Ils sont plusieurs parmi les élus du peuple à considérer que le préambule de la Constitution doive assurer les conditions d'un lien (qu'ils jugent étroit) entre l'indépendance, le 20 mars 1956 et la Révolution du 14 janvier 2011. Il s'agit dans leur approche de transcrire blanc sur noir la dimension de la Révolution qui doit être considérée comme étant le parachèvement de l'indépendance.
Or, plus d'un demi-siècle après, on ne devrait pas en être là, à remettre en question la souveraineté de l'indépendance et à faire la confusion entre l'épopée de la décolonisation menée par les militants, l'UGTT, tout le peuple tunisien et pas par Bourguiba, tout seul, et ces journées de délivrance entre décembre 2010 et janvier 2011, du joug de la dictature, le seul modèle qu'ait jamais vécu la Tunisie, justement, depuis l'indépendance.
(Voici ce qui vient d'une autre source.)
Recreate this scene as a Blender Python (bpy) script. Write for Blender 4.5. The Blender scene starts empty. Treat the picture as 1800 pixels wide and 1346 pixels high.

Le parallélisme psychologique pourrait s'expliquer : le 20 mars, les Tunisiens se libéraient du colon français. Le 14 janvier, ils se libéraient d'une dictature d'un demi-siècle, mais, qui n'a strictement rien à voir avec l'indépendance.
C'est, finalement, encore le syndrome Bourguiba.
Peut-être, sans doute, s'est-il attribué l'exclusivité de l'indépendance nationale, faisant dans le culte de la personnalité. Mais, quel que soit le locataire de Carthage – il n'y en a eu que deux, en fait, en un demi-siècle – il serait malvenu d'amalgamer indépendance et Révolution pas plus que les Tunisiens ne puissent se sentir en conflit avec leur identité, leur arabité et leur islamité.
En ces temps, où tout est possible, le meilleur, comme le pire, et en ces mois où la Tunisie relève les défis de l'Histoire et s'exerce aux règles démocratiques, nous ne serions pas inspirés de personnaliser les hauts faits de l'Histoire, simplement, parce que nous n'arrivons pas à chasser certains syndromes. Syndromes qu'on confond, d'ailleurs, avec la symbolique. Or, la Tunisie qui va renaître ne renoncera pas à ses symboles. Il ne s'agit pas de les sanctifier. Il ne s'agit pas de les diaboliser, non plus.